Outro exemplo que me deparei hoje…
http://www.formspring.me/not-found
O grande dilema é como dar às pessoas o que elas não estão preparadas a receber, sem ser intrusivo ou correr o risco de ser mal interpretado 😉
É isso ae…
Lucas,
o ser humano é tudo, né? Afinal, trabalhamos com comunicação.;-)
Abs,
Tulio
Aí, Túlio, genial.
Pra gente considerar o ser humano – e seu bem estar – uma parte importante do processo.
Por isso que passei de T.I. pra psicologia.
=)
Abração
Lucas Selbach
Caro Monthiel,
valeu! Abraços,
Paiva
Sim, a comunicação tem de ser boa, e, claro, trazer emoção. Como você disse, abrir a porta para uma conversação.
Muito bom seu artigo, parabéns!
Monthiel
Amigos Evandro e Thiago,
valeu pelos comentários. Que a boa sorte nos ajude a usar as interfaces com cada vez mais sabedoria.
Abraços!
Tulio
A sintaxe desse artigo, pra mim, é o casamento da emoção e da interface.

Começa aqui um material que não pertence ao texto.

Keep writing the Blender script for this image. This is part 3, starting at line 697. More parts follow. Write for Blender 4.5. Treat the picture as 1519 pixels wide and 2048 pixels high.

Esse momento que você teve com o vidro traseiro da Kombi talvez seja o momento que procuramos todo dia ao pensar e repensar um briefing, como traduzir o objetivo do cliente para uma interface?
Parabéns Tulio, por sua sensibilidade e por causar essa reflexão tão necessário pra um mercado cheio de receitas prontas.
MENOS VIRAIS E MAIS ADESIVOS DE KOMBI, eu defendo.
Grande Abraço,
Thiago Honório
Excelente Artigo. O Google (vide gmail, orkut, chrome) é um bom exemplo do que você escreveu.
Queridos Adherbal e Evelyn,
que bom que o artigo atingiu seu objetivo de provocar uma pausazinha para reflexão.
Obrigado pelos comentários e pelas palavras gentis.
Até a próxima!
Saudações alvinegras,
Tulio
Adorei! Muito bom artigo.
Parabéns Tulio!
A maneira de pensar e usar a interface é muito mais importante que a interface em si.
Show de bola!
Evelyn Cordeiro
Consultoria em Marketing e Gestão de Projetos
evelyncordeiro@gmail.com
(21) 8181-1070
Prezado Tulio. Parabéns pelo seu artigo. Muito bem lembrado, pois, sempre acreditei em mensagens diretas, curtas, consistentes e … impactantes. Por exemplo: Não pise na grama. Outro exemplo: Cuidado com nossas crianças. São mensagens simples, alguns precipitados poderão dizer chatas ou lugar comum, mas são como flechas diretas no alvo. Muita sofistacação na mensagem retira a força do recado. Outro exemplo: Mantenha esse local limpo. Pode não parecer, mas as paredes também são interfaces. Abraços alviverdes.